Raw records
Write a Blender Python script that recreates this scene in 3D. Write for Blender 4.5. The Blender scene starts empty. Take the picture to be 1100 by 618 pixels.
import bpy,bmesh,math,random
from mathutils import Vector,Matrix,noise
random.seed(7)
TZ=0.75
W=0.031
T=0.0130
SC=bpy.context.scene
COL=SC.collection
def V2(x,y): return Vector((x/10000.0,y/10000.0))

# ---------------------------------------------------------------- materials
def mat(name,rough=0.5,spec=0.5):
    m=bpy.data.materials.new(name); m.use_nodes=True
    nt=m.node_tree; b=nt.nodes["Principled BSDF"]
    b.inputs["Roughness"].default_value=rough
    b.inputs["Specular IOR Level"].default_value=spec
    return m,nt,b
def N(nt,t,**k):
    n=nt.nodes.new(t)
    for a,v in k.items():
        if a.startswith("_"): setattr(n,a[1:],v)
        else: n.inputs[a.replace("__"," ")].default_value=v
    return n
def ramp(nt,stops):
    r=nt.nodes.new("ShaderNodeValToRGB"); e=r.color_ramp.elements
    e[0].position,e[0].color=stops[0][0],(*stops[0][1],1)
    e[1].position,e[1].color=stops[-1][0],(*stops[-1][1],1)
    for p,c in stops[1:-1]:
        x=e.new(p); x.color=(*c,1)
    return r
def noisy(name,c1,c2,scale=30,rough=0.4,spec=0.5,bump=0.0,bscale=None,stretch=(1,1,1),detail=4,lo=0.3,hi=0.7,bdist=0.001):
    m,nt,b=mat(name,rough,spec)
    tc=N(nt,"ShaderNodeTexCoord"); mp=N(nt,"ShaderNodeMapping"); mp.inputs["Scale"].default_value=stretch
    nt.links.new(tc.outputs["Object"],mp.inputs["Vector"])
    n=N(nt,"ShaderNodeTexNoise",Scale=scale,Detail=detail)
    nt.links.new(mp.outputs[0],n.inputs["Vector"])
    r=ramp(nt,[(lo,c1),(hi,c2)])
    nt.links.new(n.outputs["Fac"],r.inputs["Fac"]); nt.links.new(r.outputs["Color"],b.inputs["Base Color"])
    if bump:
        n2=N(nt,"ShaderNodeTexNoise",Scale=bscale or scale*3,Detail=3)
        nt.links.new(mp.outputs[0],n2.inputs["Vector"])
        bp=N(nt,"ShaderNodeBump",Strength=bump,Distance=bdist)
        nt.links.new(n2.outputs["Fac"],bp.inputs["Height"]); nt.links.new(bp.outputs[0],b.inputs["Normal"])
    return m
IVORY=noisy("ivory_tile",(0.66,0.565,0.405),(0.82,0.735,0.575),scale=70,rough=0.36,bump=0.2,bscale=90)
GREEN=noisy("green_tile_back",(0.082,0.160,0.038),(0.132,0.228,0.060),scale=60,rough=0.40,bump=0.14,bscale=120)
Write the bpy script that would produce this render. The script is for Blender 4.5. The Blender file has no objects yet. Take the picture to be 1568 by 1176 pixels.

What needs to be done: Using the entries above, quote each line verbatim from the first through the line that contains "def V2(x,y): return".

Complete response:
Write a Blender Python script that recreates this scene in 3D. Write for Blender 4.5. The Blender scene starts empty. Take the picture to be 1100 by 618 pixels.
import bpy,bmesh,math,random
from mathutils import Vector,Matrix,noise
random.seed(7)
TZ=0.75
W=0.031
T=0.0130
SC=bpy.context.scene
COL=SC.collection
def V2(x,y): return Vector((x/10000.0,y/10000.0))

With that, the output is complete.